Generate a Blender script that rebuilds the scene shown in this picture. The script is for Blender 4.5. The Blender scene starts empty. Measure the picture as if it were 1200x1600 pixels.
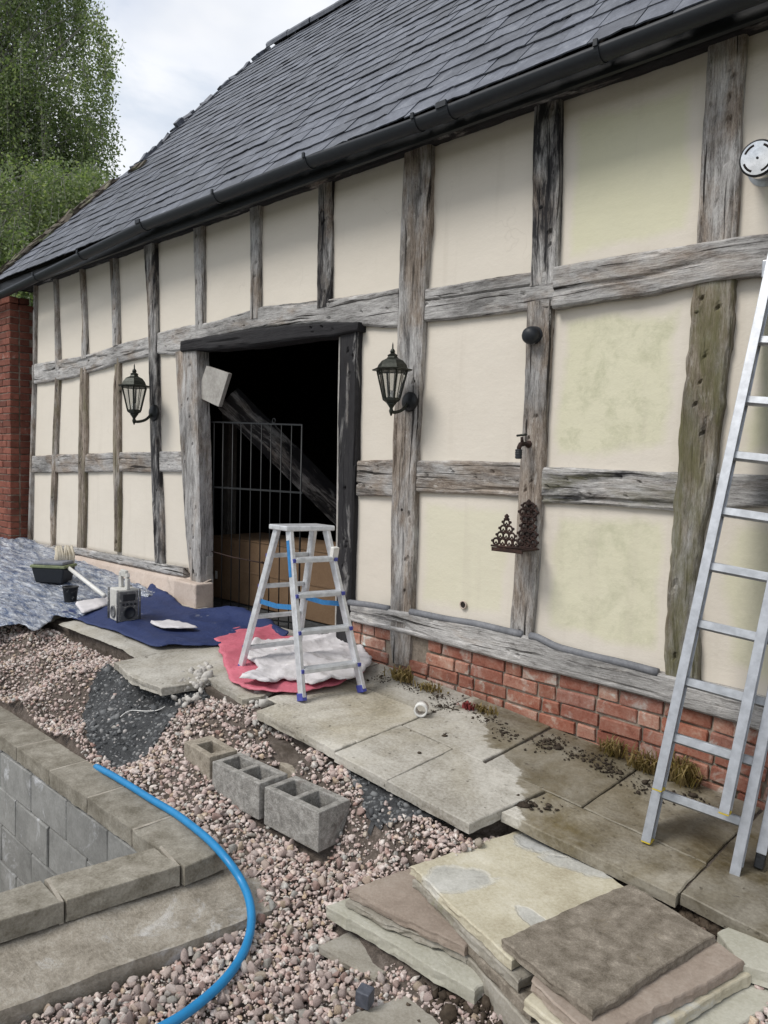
import bpy, bmesh, math, random
import numpy as np
from mathutils import Vector, Matrix, Euler

# ------------------------------------------------------------------ camera, sky, sun, exposure
SC = bpy.context.scene
COL = SC.collection
CAM = np.array([0.0, -3.5, 1.53])
FPX = 1200.0


def _n(v):
    return v / np.linalg.norm(v)


_L = _n(np.array([-1242.0, -106.0, FPX]))
_D = 19200.0
_V = np.array([-0.025 * _D, _D, FPX])
_V = _n(_V - _L * (_V @ _L / (np.linalg.norm(_V))) * np.linalg.norm(_V))
_X = -_L
_Z = -_V
_Y = np.cross(_Z, _X)
ROT = np.array([_X, _Y, _Z])          # world = ROT @ (x right, y down, z forward)

cam_d = bpy.data.cameras.new('camera')
cam = bpy.data.objects.new('camera', cam_d)
COL.objects.link(cam)
M3 = ROT @ np.diag([1.0, -1.0, -1.0])
cam.matrix_world = Matrix([list(M3[i]) + [CAM[i]] for i in range(3)] + [[0, 0, 0, 1]])
cam_d.sensor_fit = 'VERTICAL'
cam_d.sensor_height = 36.0
cam_d.lens = 36.0 * FPX / 1600.0
cam_d.clip_start = 0.05
cam_d.clip_end = 2000
SC.camera = cam

SUN_EL, SUN_AZ = 50.0, 200.0           # azimuth: clockwise from +Y
world = bpy.data.worlds.new('World')
SC.world = world
world.use_nodes = True
wn = world.node_tree
wn.nodes.clear()
_o = wn.nodes.new('ShaderNodeOutputWorld')
_mix = wn.nodes.new('ShaderNodeMixShader')
_b1 = wn.nodes.new('ShaderNodeBackground')
_b2 = wn.nodes.new('ShaderNodeBackground')
_sky = wn.nodes.new('ShaderNodeTexSky')
_sky.sky_type = 'NISHITA'
_sky.sun_disc = False
_sky.sun_elevation = math.radians(SUN_EL)
_sky.sun_rotation = math.radians(SUN_AZ)
_b1.inputs['Strength'].default_value = 0.1
wn.links.new(_sky.outputs[0], _b1.inputs['Color'])
_tc = wn.nodes.new('ShaderNodeTexCoord')
_mp = wn.nodes.new('ShaderNodeMapping')
_mp.inputs['Scale'].default_value = (1.0, 1.0, 1.9)
wn.links.new(_tc.outputs['Generated'], _mp.inputs['Vector'])


def _wnoise(scale, detail, rough, dist=0.3):
    n = wn.nodes.new('ShaderNodeTexNoise')
    n.inputs['Scale'].default_value = scale
    n.inputs['Detail'].default_value = detail
    n.inputs['Roughness'].default_value = rough
    n.inputs['Distortion'].default_value = dist
    wn.links.new(_mp.outputs[0], n.inputs['Vector'])
    return n


def _wramp(src, stops):
    r = wn.nodes.new('ShaderNodeValToRGB')
    e = r.color_ramp.elements
    while len(e) < len(stops):
        e.new(0.5)
    for i, (p, c) in enumerate(stops):
        e[i].position = p
        e[i].color = (*c, 1)
    wn.links.new(src, r.inputs[0])
    return r


_cn = _wnoise(3.4, 7, 0.55)
_cr = _wramp(_cn.outputs['Fac'], [(0.32, (0.48, 0.53, 0.62)), (0.45, (0.70, 0.76, 0.85)), (0.56, (0.92, 0.94, 0.98)), (0.72, (1.0, 1.0, 1.0))])
_b2.inputs['Strength'].default_value = 0.62
wn.links.new(_cr.outputs[0], _b2.inputs['Color'])
_cv = _wnoise(2.1, 5, 0.5, 0.1)
_cvr = _wramp(_cv.outputs['Fac'], [(0.25, (0.55,) * 3), (0.45, (0.95,) * 3)])
wn.links.new(_cvr.outputs[0], _mix.inputs[0])
wn.links.new(_b1.outputs[0], _mix.inputs[1])
wn.links.new(_b2.outputs[0], _mix.inputs[2])
wn.links.new(_mix.outputs[0], _o.inputs['Surface'])

sun_d = bpy.data.lights.new('sun', 'SUN')
sun_d.energy = 1.5
sun_d.angle = math.radians(22)
sun_d.color = (1.0, 0.96, 0.9)
sun = bpy.data.objects.new('sun', sun_d)
COL.objects.link(sun)
_az, _el = math.radians(SUN_AZ), math.radians(SUN_EL)
_dir = Vector((math.sin(_az) * math.cos(_el), math.cos(_az) * math.cos(_el), math.sin(_el)))
sun.rotation_euler = _dir.to_track_quat('Z', 'Y').to_euler()
sun.location = _dir * 30
SC.view_settings.view_transform = 'Standard'
SC.view_settings.look = 'None'
SC.view_settings.gamma = 1
SC.view_settings.exposure = 0.80
SC.view_settings.use_curve_mapping = False
SC.render.engine = 'CYCLES'

# ------------------------------------------------------------------ measuring helpers (photo pixel -> point on a real plane)
def _rw(p):
    return ROT @ np.array([p[0] - 600.0, p[1] - 800.0, FPX])


def on_wall(px, py, y=0.0):
    r = _rw((px, py))
    return CAM + r * ((y - CAM[1]) / r[1])


def on_z(px, py, z):
    r = _rw((px, py))
    return CAM + r * ((z - CAM[2]) / r[2])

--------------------

## DIRECTIVE
Copy out the listing exactly as it stands, but not the pictures.

## EXERCISE ANSWER
Generate a Blender script that rebuilds the scene shown in this picture. The script is for Blender 4.5. The Blender scene starts empty. Measure the picture as if it were 1200x1600 pixels.
import bpy, bmesh, math, random
import numpy as np
from mathutils import Vector, Matrix, Euler

# ------------------------------------------------------------------ camera, sky, sun, exposure
SC = bpy.context.scene
COL = SC.collection
CAM = np.array([0.0, -3.5, 1.53])
FPX = 1200.0


def _n(v):
    return v / np.linalg.norm(v)


_L = _n(np.array([-1242.0, -106.0, FPX]))
_D = 19200.0
_V = np.array([-0.025 * _D, _D, FPX])
_V = _n(_V - _L * (_V @ _L / (np.linalg.norm(_V))) * np.linalg.norm(_V))
_X = -_L
_Z = -_V
_Y = np.cross(_Z, _X)
ROT = np.array([_X, _Y, _Z])          # world = ROT @ (x right, y down, z forward)

cam_d = bpy.data.cameras.new('camera')
cam = bpy.data.objects.new('camera', cam_d)
COL.objects.link(cam)
M3 = ROT @ np.diag([1.0, -1.0, -1.0])
cam.matrix_world = Matrix([list(M3[i]) + [CAM[i]] for i in range(3)] + [[0, 0, 0, 1]])
cam_d.sensor_fit = 'VERTICAL'
cam_d.sensor_height = 36.0
cam_d.lens = 36.0 * FPX / 1600.0
cam_d.clip_start = 0.05
cam_d.clip_end = 2000
SC.camera = cam

SUN_EL, SUN_AZ = 50.0, 200.0           # azimuth: clockwise from +Y
world = bpy.data.worlds.new('World')
SC.world = world
world.use_nodes = True
wn = world.node_tree
wn.nodes.clear()
_o = wn.nodes.new('ShaderNodeOutputWorld')
_mix = wn.nodes.new('ShaderNodeMixShader')
_b1 = wn.nodes.new('ShaderNodeBackground')
_b2 = wn.nodes.new('ShaderNodeBackground')
_sky = wn.nodes.new('ShaderNodeTexSky')
_sky.sky_type = 'NISHITA'
_sky.sun_disc = False
_sky.sun_elevation = math.radians(SUN_EL)
_sky.sun_rotation = math.radians(SUN_AZ)
_b1.inputs['Strength'].default_value = 0.1
wn.links.new(_sky.outputs[0], _b1.inputs['Color'])
_tc = wn.nodes.new('ShaderNodeTexCoord')
_mp = wn.nodes.new('ShaderNodeMapping')
_mp.inputs['Scale'].default_value = (1.0, 1.0, 1.9)
wn.links.new(_tc.outputs['Generated'], _mp.inputs['Vector'])


def _wnoise(scale, detail, rough, dist=0.3):
    n = wn.nodes.new('ShaderNodeTexNoise')
    n.inputs['Scale'].default_value = scale
    n.inputs['Detail'].default_value = detail
    n.inputs['Roughness'].default_value = rough
    n.inputs['Distortion'].default_value = dist
    wn.links.new(_mp.outputs[0], n.inputs['Vector'])
    return n


def _wramp(src, stops):
    r = wn.nodes.new('ShaderNodeValToRGB')
    e = r.color_ramp.elements
    while len(e) < len(stops):
        e.new(0.5)
    for i, (p, c) in enumerate(stops):
        e[i].position = p
        e[i].color = (*c, 1)
    wn.links.new(src, r.inputs[0])
    return r


_cn = _wnoise(3.4, 7, 0.55)
_cr = _wramp(_cn.outputs['Fac'], [(0.32, (0.48, 0.53, 0.62)), (0.45, (0.70, 0.76, 0.85)), (0.56, (0.92, 0.94, 0.98)), (0.72, (1.0, 1.0, 1.0))])
_b2.inputs['Strength'].default_value = 0.62
wn.links.new(_cr.outputs[0], _b2.inputs['Color'])
_cv = _wnoise(2.1, 5, 0.5, 0.1)
_cvr = _wramp(_cv.outputs['Fac'], [(0.25, (0.55,) * 3), (0.45, (0.95,) * 3)])
wn.links.new(_cvr.outputs[0], _mix.inputs[0])
wn.links.new(_b1.outputs[0], _mix.inputs[1])
wn.links.new(_b2.outputs[0], _mix.inputs[2])
wn.links.new(_mix.outputs[0], _o.inputs['Surface'])

sun_d = bpy.data.lights.new('sun', 'SUN')
sun_d.energy = 1.5
sun_d.angle = math.radians(22)
sun_d.color = (1.0, 0.96, 0.9)
sun = bpy.data.objects.new('sun', sun_d)
COL.objects.link(sun)
_az, _el = math.radians(SUN_AZ), math.radians(SUN_EL)
_dir = Vector((math.sin(_az) * math.cos(_el), math.cos(_az) * math.cos(_el), math.sin(_el)))
sun.rotation_euler = _dir.to_track_quat('Z', 'Y').to_euler()
sun.location = _dir * 30
SC.view_settings.view_transform = 'Standard'
SC.view_settings.look = 'None'
SC.view_settings.gamma = 1
SC.view_settings.exposure = 0.80
SC.view_settings.use_curve_mapping = False
SC.render.engine = 'CYCLES'

# ------------------------------------------------------------------ measuring helpers (photo pixel -> point on a real plane)
def _rw(p):
    return ROT @ np.array([p[0] - 600.0, p[1] - 800.0, FPX])


def on_wall(px, py, y=0.0):
    r = _rw((px, py))
    return CAM + r * ((y - CAM[1]) / r[1])


def on_z(px, py, z):
    r = _rw((px, py))
    return CAM + r * ((z - CAM[2]) / r[2])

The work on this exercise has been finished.